For those of you looking at this, I've found the X-Frame-Options (to prevent clickjacking via iframe) and Content-Security-Policy (to restrict eval, inline JS, JS and embed sources and more) to be the most useful headers by far. If you can run CSP without 'unsafe-eval' or 'unsafe-inline' and restrict all sources to your local domain, your site's security will be much better for it as an entire range of attacks is eliminated on modern browsers.

Of course they are all worth looking at. Scott's header test (https://securityheaders.io) is a great check for your own sites.

3 comments

> I've found the X-Frame-Options (to prevent clickjacking via iframe)

I wish some way existed to prevent clickjacking (e.g. via invisible iframe) without actually banning frames. There are useful applications for framing another site that can't be achieved by any other means, apart from writing a browser extension. And framing a site without making it invisible seems like unfortunate collateral damage.
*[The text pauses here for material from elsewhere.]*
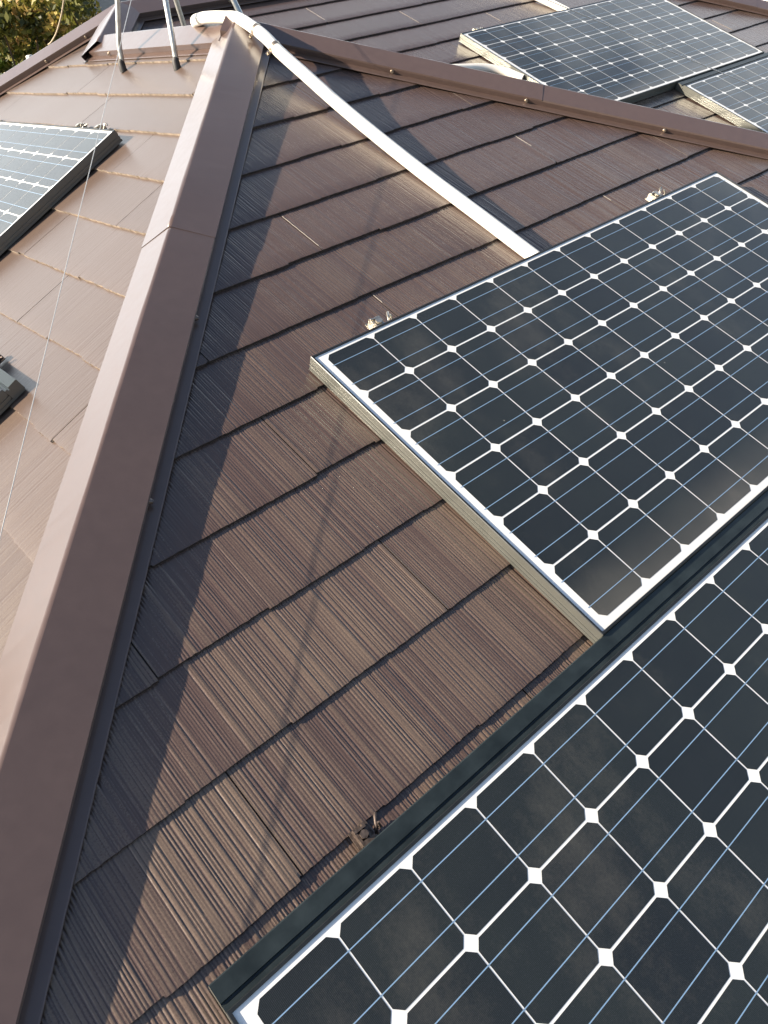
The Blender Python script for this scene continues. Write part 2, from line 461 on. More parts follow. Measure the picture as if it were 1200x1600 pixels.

It's worth pointing out that you can replace the functionality of the X-Frame-Options header with Content-Security-Policy using the frame-ancestors directive if you want to: https://scotthelme.co.uk/csp-cheat-sheet/#frame-ancestors

A world with opt-in to unsafe behaviour would be great, but a long way off I fear. Thanks for mentioning the header check service!

Some day that will probably happen, but of course the issue is that it would break every site that relies on the less secure behavior.